Students will be able to: - Understand the relationship between spatial patterns and frequency spectra - Recognize that periodic patterns create discrete frequency peaks - Apply frequency filtering for image processing - Explain why phase carries more structural information than magnitude

Key Insights

  • Vertical stripes → Horizontal line in spectrum (perpendicular!)
  • More stripes → Peaks farther from center (higher frequency)
  • Edges → Broad frequency content (sharp transitions need many frequencies)
  • Phase surprisingly carries most perceptual information

Lesson Plan

Introduction (5 minutes)

The Fourier transform decomposes an image into sine wave components.
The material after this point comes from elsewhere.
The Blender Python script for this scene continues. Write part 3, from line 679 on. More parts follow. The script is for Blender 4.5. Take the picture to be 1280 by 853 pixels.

Every image is a sum of 2D sinusoids of different frequencies and orientations.

Pattern-Spectrum Mapping (10 minutes)

  1. Start with Vertical Stripes - observe the horizontal line in spectrum
  2. Switch to Horizontal Stripes - the line rotates 90 degrees
  3. Try Checkerboard - see the diagonal peaks
  4. Single Edge - notice the broad frequency spread

Frequency Filtering (10 minutes)

  1. Apply Low-pass filter - smooth areas preserved, edges blur
  2. Apply High-pass filter - only edges remain
  3. Adjust cutoff to see gradual effect

Discussion Questions

  • Why does the spectrum have the pattern perpendicular to the image stripes?
  • What does the DC component (center point) represent?
  • Why would JPEG compression work in frequency domain?